So my day started out by being on call with iehab for a few hours and then decided to see each other last min at 2pm. I saw her mum first. I dressed comfy, all grey. We went to a shopping centre by hers. Not the main one but another one. Even had a little day trip to pets at home lol. When you're with the right person you can make anything into a day out without it being boring.

Almost bought new shoes and tried them on, maybe later.
I was a little hungry but she had just ate food at home so we drove to a dessert place to get a milkshake but it was closed :( so we drove back and got food and it was delicious. And then drove back to the dessert place and I got cookie dough and we both got a kinder bueno milkshake🤤

I probably over did it cos I couldn't finish either of my dessert but I took it home with me.

We laughed SO SO much today oh my dayssss. She said something so funny " kiss my bum" but the way she said it and the context had me gone 😭 I also said something and made her laugh so much, I was just adding jokes to the whole kiss my bum thing. We have so many inside jokes. The other day we were on call and she goes to me "I said 'what even is that' to someone and thought of you and couldn't stop laughing"😂😂😂

We then wanted to go for a walk so it was either bay or pier and we went for pier. Her call. So she drove and we sat on the rocks and it was so peaceful. We just sat. We talked for ages and we also sat in silence for ages. You know when you can sit in someone's company in silence and it'll still be nice like you don't mind each others silent company. She looked at me and she said you're deeping life aren't you, cos I was just staring and was silent and I was like yeah.

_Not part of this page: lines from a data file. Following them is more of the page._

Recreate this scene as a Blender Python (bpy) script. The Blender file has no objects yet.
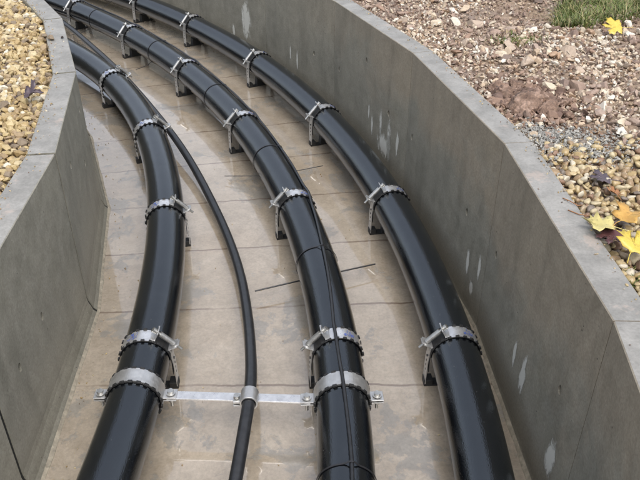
import bpy, bmesh, math, random
import numpy as np
from mathutils import Vector, Matrix, Quaternion, noise as mnoise
random.seed(7); rng = np.random.default_rng(7)
SC = bpy.context.scene
COL = SC.collection
R = math.radians
# ------------------------------------------------------------------ camera
cam_d = bpy.data.cameras.new('camera'); cam = bpy.data.objects.new('camera', cam_d); COL.objects.link(cam)
cam_d.sensor_width = 36; cam_d.lens = 720 / 640 * 36; cam_d.clip_start = .05; cam_d.clip_end = 500
cam.location = (0, 0, 1.75); cam.rotation_euler = (R(90 - 33), 0, 0)
SC.camera = cam
# ------------------------------------------------------------------ sky, sun, exposure
SUN_EL, SUN_AZ = 62, 160            # azimuth measured clockwise from +Y (ahead of the camera)
W = bpy.data.worlds.new('World'); SC.world = W; W.use_nodes = True
wn = W.node_tree; wn.nodes.clear()
sky = wn.nodes.new('ShaderNodeTexSky'); sky.sky_type = 'NISHITA'; sky.sun_disc = False
sky.sun_elevation = R(SUN_EL); sky.sun_rotation = R(SUN_AZ); sky.air_density = 1.0; sky.dust_density = 4.5; sky.ozone_density = 1.0
hs = wn.nodes.new('ShaderNodeHueSaturation'); hs.inputs['Saturation'].default_value = .44
bg = wn.nodes.new('ShaderNodeBackground'); bg.inputs['Strength'].default_value = .15
wo = wn.nodes.new('ShaderNodeOutputWorld')
wn.links.new(sky.outputs[0], hs.inputs['Color']); wn.links.new(hs.outputs[0], bg.inputs[0]); wn.links.new(bg.outputs[0], wo.inputs[0])
sd = bpy.data.lights.new('sun', 'SUN'); sd.energy = .6; sd.angle = R(60); sd.color = (1, .96, .9)
sun = bpy.data.objects.new('sun', sd); COL.objects.link(sun)
az = R(SUN_AZ); el = R(SUN_EL)
sdir = Vector((math.sin(az) * math.cos(el), math.cos(az) * math.cos(el), math.sin(el)))
sun.rotation_euler = sdir.to_track_quat('Z', 'Y').to_euler()
SC.view_settings.view_transform = 'Standard'; SC.view_settings.look = 'None'
SC.view_settings.exposure = 1.02; SC.view_settings.gamma = 1; SC.view_settings.use_curve_mapping = False
SC.cycles.max_bounces = 8; SC.cycles.caustics_reflective = False; SC.cycles.caustics_refractive = False
try: SC.cycles.use_denoising = True
except Exception: pass

# ------------------------------------------------------------------ node helpers
class NT:
    def __init__(s, name):
        s.m = bpy.data.materials.new(name); s.m.use_nodes = True; s.t = s.m.node_tree; s.t.nodes.clear()
        s.out = s.t.nodes.new('ShaderNodeOutputMaterial'); s.b = s.t.nodes.new('ShaderNodeBsdfPrincipled')
        s.t.links.new(s.b.outputs[0], s.out.inputs[0])
    def n(s, ty, ins=None, **props):
        k = s.t.nodes.new('ShaderNode' + ty)
        for a, v in props.items(): setattr(k, a, v)
        for a, v in (ins or {}).items():
            if hasattr(v, 'links') or isinstance(v, bpy.types.NodeSocket): s.t.links.new(v, k.inputs[a])
            else: k.inputs[a].default_value = v
        return k
    def set(s, **kw):
        for a, v in kw.items():
            a = a.replace('_', ' ')
            if isinstance(v, bpy.types.NodeSocket): s.t.links.new(v, s.b.inputs[a])
            else: s.b.inputs[a].default_value = v
    def pos(s): return s.n('NewGeometry').outputs['Position']
    def mapping(s, v, scale=(1, 1, 1), loc=(0, 0, 0)): return s.n('Mapping', {'Vector': v, 'Scale': scale, 'Location': loc}).outputs[0]
    def noise(s, v, scale, detail=4, rough=.55, dist=0): return s.n('TexNoise', {'Vector': v, 'Scale': scale, 'Detail': detail, 'Roughness': rough, 'Distortion': dist}).outputs[0]
    def ramp(s, f, stops, interp='LINEAR'):
        k = s.n('ValToRGB', {'Fac': f}); e = k.color_ramp.elements; k.color_ramp.interpolation = interp
        while len(e) < len(stops): e.new(.5)
        for q, (p, c) in zip(e, stops):
            q.position = p; q.color = (c, c, c, 1) if not hasattr(c, '__len__') else (*c, 1)
        return k.outputs[0]
    def mix(s, f, a, b, mode='MIX'):
        k = s.t.nodes.new('ShaderNodeMix'); k.data_type = 'RGBA'; k.blend_type = mode
        for i, v in ((0, f), (6, a), (7, b)):
            if isinstance(v, bpy.types.NodeSocket): s.t.links.new(v, k.inputs[i])
            elif i == 0: k.inputs[0].default_value = v
            else: k.inputs[i].default_value = (*v, 1) if len(v) == 3 else v
        return k.outputs[2]
    def math(s, op, a, b=0., c=None, clamp=False):
        k = s.t.nodes.new('ShaderNodeMath'); k.operation = op; k.use_clamp = clamp
        for i, v in enumerate((a, b) if c is None else (a, b, c)):
            if isinstance(v, bpy.types.NodeSocket): s.t.links.new(v, k.inputs[i])
            else: k.inputs[i].default_value = v
        return k.outputs[0]
    def bump(s, hgt, strength=.3, dist=.01, normal=None):
        ins = {'Height': hgt, 'Strength': strength, 'Distance': dist}
        if normal is not None: ins['Normal'] = normal
        return s.n('Bump', ins).outputs[0]

def plain(name, col, rough=.5, metal=0., bump=None, var=0.):
    t = NT(name); t.set(Roughness=rough, Metallic=metal)
    if var:
        o = t.n('TexCoord').outputs['Object']; nz = t.noise(o, 60, 3)
        a = tuple(max(0, c * (1 - var)) for c in col); b = tuple(min(1, c * (1 + var)) for c in col)
        t.set(Base_Color=t.ramp(nz, [(.3, a), (.7, b)]))
    else: t.set(Base_Color=(*col, 1))
    if bump:
        o = t.n('TexCoord').outputs['Object']; t.set(Normal=t.bump(t.noise(o, bump[0], 3), bump[1], .002))
    return t.m

# ---- wet concrete floor
def mat_floor():
    t = NT('wet_floor_concrete'); P = t.pos()
    big = t.noise(P, 1.7, 5, .6, .4); mid = t.noise(t.mapping(P, (1, 1, 1), (4, 2, 0)), 6, 6, .65, .6); fine = t.noise(P, 90, 4, .7)
    fine2 = t.noise(P, 26, 5, .65)
    base = t.ramp(big, [(.3, (.285, .235, .175)), (.5, (.34, .295, .235)), (.7, (.27, .228, .176))])
    stain = t.ramp(mid, [(.45, 0.), (.56, 1.)])
    base = t.mix(t.math('MULTIPLY', stain, .35), base, (.23, .195, .15))
    grey = t.ramp(t.noise(t.mapping(P, (1, 1, 1), (9, 1, 3)), 3.4, 7, .72, .3), [(.55, 0.), (.575, 1.)])
    base = t.mix(t.math('MULTIPLY', grey, .6), base, (.175, .172, .158))
    base = t.mix(1, base, t.ramp(fine, [(.25, (.82, .82, .82)), (.75, (1.12, 1.12, 1.12))]), 'MULTIPLY')
    base = t.mix(1, base, t.ramp(fine2, [(.3, (.88, .87, .85)), (.7, (1.08, 1.08, 1.08))]), 'MULTIPLY')
    # silt ridge lines left where the water dried back
    cont = t.math('ABSOLUTE', t.math('SUBTRACT', t.noise(P, 2.6, 6, .6, .5), .5))
    base = t.mix(t.ramp(cont, [(0., .22), (.010, 0.)]), base, (.19, .15, .10))
    # joints between floor slabs: rings about the bend centre of the channel -> nearly constant angle
    sx = t.n('SeparateXYZ', {'Vector': P})
    dx = t.math('ADD', sx.outputs[0], 9.0); dy = t.math('SUBTRACT', sx.outputs[1], 1.75)
    ang = t.math('ARCTAN2', dy, dx)
    wob = t.math('MULTIPLY', t.math('SUBTRACT', t.noise(P, 9, 4), .5), .0016)
    u = t.math('ADD', t.math('ADD', t.math('MULTIPLY', ang, 9.0 / .437), 50.415), t.math('MULTIPLY', wob, 40))
    fr = t.math('ABSOLUTE', t.math('SUBTRACT', t.math('FRACT', u), .5))
    jl = t.math('MULTIPLY', t.ramp(fr, [(0., 1.), (.009, .95), (.014, 0.)]), t.ramp(t.noise(t.mapping(P, (1, 1, 1), (8, 8, 8)), 3.5, 5, .6), [(.36, .25), (.52, 1.)]))
    base = t.mix(t.math('MULTIPLY', jl, .72), base, (.10, .065, .045))
    t.set(Base_Color=base)
    film = t.ramp(t.noise(t.mapping(P, (1, 1, 1), (2, 7, 1)), 2.3, 7, .7, .2), [(.40, 1.), (.44, .0)])
    damp = t.math('MULTIPLY', grey, .22)
    rough = t.math('ADD', t.math('MULTIPLY', film, .06), t.math('ADD', damp, .10))
    t.set(Roughness=rough, IOR=1.5, Specular_IOR_Level=.5)
    bh = t.math('ADD', t.math('MULTIPLY', t.noise(P, 14, 3), .22), t.math('ADD', t.math('MULTIPLY', fine, .05), t.math('MULTIPLY', jl, -.10)))
    nb = t.bump(bh, .14, .01)
    t.set(Normal=nb, Coat_Weight=.9, Coat_Roughness=t.math('ADD', t.math('MULTIPLY', grey, .10), .03), Coat_IOR=1.95)
    t.set(Coat_Normal=t.bump(t.noise(P, 5, 2), .05, .01))
    return t.m

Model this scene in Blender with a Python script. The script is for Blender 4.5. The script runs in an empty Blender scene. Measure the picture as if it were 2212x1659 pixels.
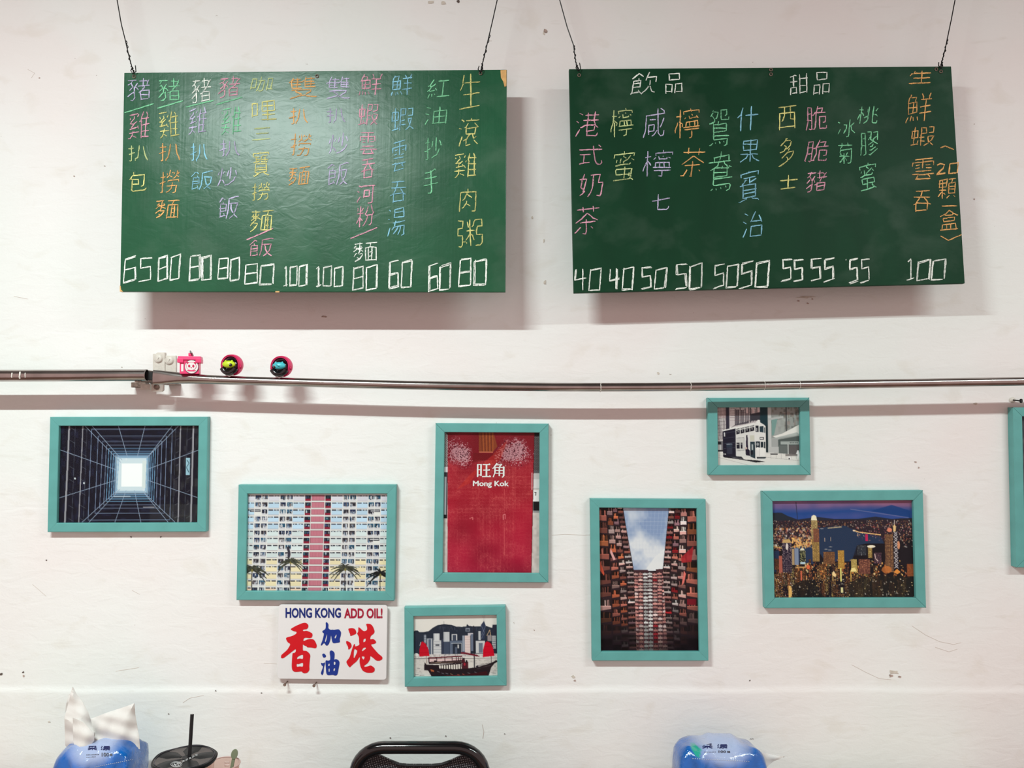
import bpy, bmesh, math, random
import numpy as np
from mathutils import Vector, Matrix

# ------------------------------------------------------------------ camera, world, lamps, exposure
scene = bpy.context.scene
COL = scene.collection
IMG_W, IMG_H = 2212, 1659
FOC = 1750.0                       # focal length in pixels of the photograph
CAM_D, CAM_Z, PITCH = 1.75, 1.495, math.radians(1.8)

cam_data = bpy.data.cameras.new('camera')
cam_data.sensor_width = 36.0
cam_data.lens = 36.0 * FOC / IMG_W
cam_data.clip_start = 0.02
cam = bpy.data.objects.new('camera', cam_data)
COL.objects.link(cam)
cam.location = (0, -CAM_D, CAM_Z)
cam.rotation_euler = (math.radians(90) + PITCH, 0, 0)
scene.camera = cam

world = bpy.data.worlds.new('room_light'); scene.world = world
world.use_nodes = True
wbg = world.node_tree.nodes['Background']
wbg.inputs[0].default_value = (1.0, 0.72, 0.68, 1)
wbg.inputs[1].default_value = 0.70

LAMP_Z = CAM_Z + 1.23
LAMP_Y = -1.55
for lx, ln, en in ((-0.88, 0.66, 65), (1.75, 1.10, 33)):
    ld = bpy.data.lights.new('tube_light', 'AREA')
    ld.shape = 'RECTANGLE'; ld.size = ln; ld.size_y = 0.045
    ld.energy = en; ld.color = (0.875, 1.0, 0.975)
    lo = bpy.data.objects.new('tube_light', ld); COL.objects.link(lo)
    lo.location = (lx, LAMP_Y, LAMP_Z)

vs = scene.view_settings
vs.view_transform = 'Standard'; vs.look = 'None'; vs.gamma = 1.0; vs.use_curve_mapping = False
vs.exposure = 0.0
R_ = random.Random(7)

# ------------------------------------------------------------------ pixel -> wall geometry
CP, SP = math.cos(PITCH), math.sin(PITCH)
def ray(px, py):
    x = (px - IMG_W / 2) / FOC; z = -(py - IMG_H / 2) / FOC
    return Vector((x, CP - z * SP, z * CP + SP))
def U(px, py, d=0.0):
    """point at distance d in front of the wall (wall plane y = 0)"""
    r = ray(px, py); t = (CAM_D - d) / r.y
    return Vector((r.x * t, -d, CAM_Z + r.z * t))
def on_plane(px, py, P, N):
    r = ray(px, py); o = Vector((0, -CAM_D, CAM_Z))
    return o + r * ((P - o).dot(N) / r.dot(N))

# ------------------------------------------------------------------ helpers
def srgb(c):
    return tuple(((v / 255) / 12.92 if v / 255 <= .04045 else ((v / 255 + .055) / 1.055) ** 2.4) for v in c)

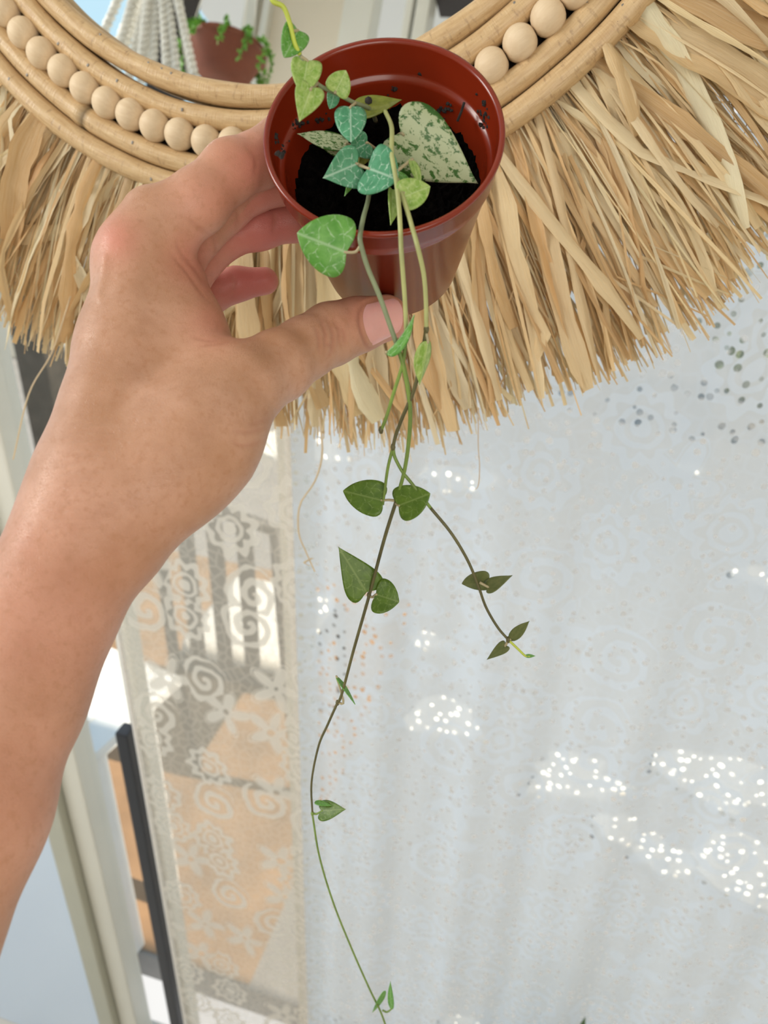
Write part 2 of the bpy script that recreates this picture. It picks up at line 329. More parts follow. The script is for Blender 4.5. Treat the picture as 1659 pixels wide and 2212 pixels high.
# door frame uprights on the left: x measured along the wall
s = 0.70
def upright(x0, x1, y0, y1, mat, name, z0=0.0, z1=2.62, bev=0.004): return struct(name, MB().box((x0, y0, z0), (x1, y1, z1), bev), mat)
upright(-1.45, -1.09 * s, s, s + 0.04, MAT['door_blue'], 'door_1')
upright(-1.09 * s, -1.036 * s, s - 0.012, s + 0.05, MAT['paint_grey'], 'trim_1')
upright(-1.036 * s + 0.002, -0.975 * s, s + 0.004, s + 0.05, MAT['paint'], 'trim_2')
upright(-0.815 * s - 0.012, -0.80 * s, s + 0.02, s + 0.05, MAT['paint'], 'trim_3')
wn = empty('window_1', loc=(0, YW, 0)); wn['kind'] = 'structure'
def rail(x0, x1, z0, z1, n): MB().box((x0, -0.02, z0), (x1, 0.03, z1), 0.004).make(n, MAT['paint'], wn, False)
rail(-0.44 * YW, -0.40 * YW, 0, 2.62, 'window_frame'); rail(0.9, 0.96, 0, 2.62, 'window_frame'); rail(-0.40 * YW, 0.9, 0.0, 0.12, 'window_frame'); rail(-0.40 * YW, 0.9, 2.54, 2.62, 'window_frame')
MB().box((-0.40 * YW, 0.0, 0.12), (0.9, 0.004, 2.54)).make('pane', MAT['pane'], wn, False)
MB().box((-0.80 * YW, 0.0, 0.1), (-0.44 * YW, 0.004, 2.62)).make('pane', MAT['pane'], wn, False)
dn = empty('door_2', loc=(0, s + 0.03, 0)); dn['kind'] = 'structure'
MB().box((-0.975 * s, 0.0, 0.0), (-0.815 * s, 0.004, 2.62)).make('pane', MAT['pane'], dn, False)

# ------------------------------------------------------------------ lace curtains
def curtain(name, x0, x1, y, z0, z1, mat, amp, lam, label, seed, hem=0.015):
    r = np.random.default_rng(seed); nx, nz = int((x1 - x0) / 0.012), 50; v, uv, f = [], [], []
    ph = r.uniform(0, 6, 4)
    for j in range(nz + 1):
        for i in range(nx + 1):
            x = x0 + (x1 - x0) * i / nx; z = z0 + (z1 - z0) * j / nz
            d = amp * (math.sin(x / lam * 6.283 + ph[0] + 0.25 * math.sin(z * 2 + ph[1])) + 0.5 * math.sin(x / lam * 2.6 * 6.283 + ph[2] + 0.4 * z))
            v.append((x, y + d, z)); uv.append((x * 1.08 + seed, z))
    for j in range(nz):
        for i in range(nx):
            a = j * (nx + 1) + i; f.append((a, a + 1, a + nx + 2, a + nx + 1))
    o = mesh_obj(name, v, f, mat, None, True, uv); tag(o, label, 'curtain')
    h = MB()
    for xs in ((x0, x0 + hem),):
        h.tube([(xs[0], y, z) for z in np.linspace(z0, z1, 30)], 0.0035, 6)
    h.make('hem', MAT['hem'], o)
    return o
MAT['hem'] = simple('lace_hem', (0.84, 0.82, 0.79), 0.9, 0.05, 90)
curtain('lace_curtain', -0.437 * 0.705, 0.95, 0.715, 0.08, 2.60, MAT['lace_right'], 0.006, 0.16, 'wide dense white lace curtain hanging under and right of the straw fringe', 3)
curtain('lace_curtain', -0.797 * s, -0.425 * s, 0.70, 0.08, 2.60, MAT['lace_left'], 0.002, 0.13, 'narrow see-through beige lace panel at the left, by the dark door edge', 5, 0.008)
tag(struct('trim_4', MB().box((-0.845 * s, s - 0.005, 0.02), (-0.815 * s, s + 0.02, 1.045), 0.003), MAT['seal']))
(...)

We talked a lot about our lives. Our situations. Everything. How communication is key and honestly you need to say what's on your mind. We talked about loads. We talked about sonderism. And I like that with iehab, I can be so silly and goofy and then have deep conversations. I love having deep and engaging conversations. I think she needed today too.
I don't like just talking about minor things like yeah it's nice but you make small talk with friends but people you know on a deeper level, it's nice to engage.

Lately I've developed the attitude of, 'it's not that serious' I implemented it into my life over the weekend. I was telling iehab. I saw a TikTok and it was like honestly it's not that serious. Sure, there's things where you do need to be serious but you wanna text or call someone? Do it, it's not that serious. You wanna speak your mind? Do it, their reply will not be that serious to ruin your life. Do what you want but obviously taking into consideration peoples feelings, with kindness. It's seriously not that serious. I should never have to feel that I should hold back with someone especially if I know you like that.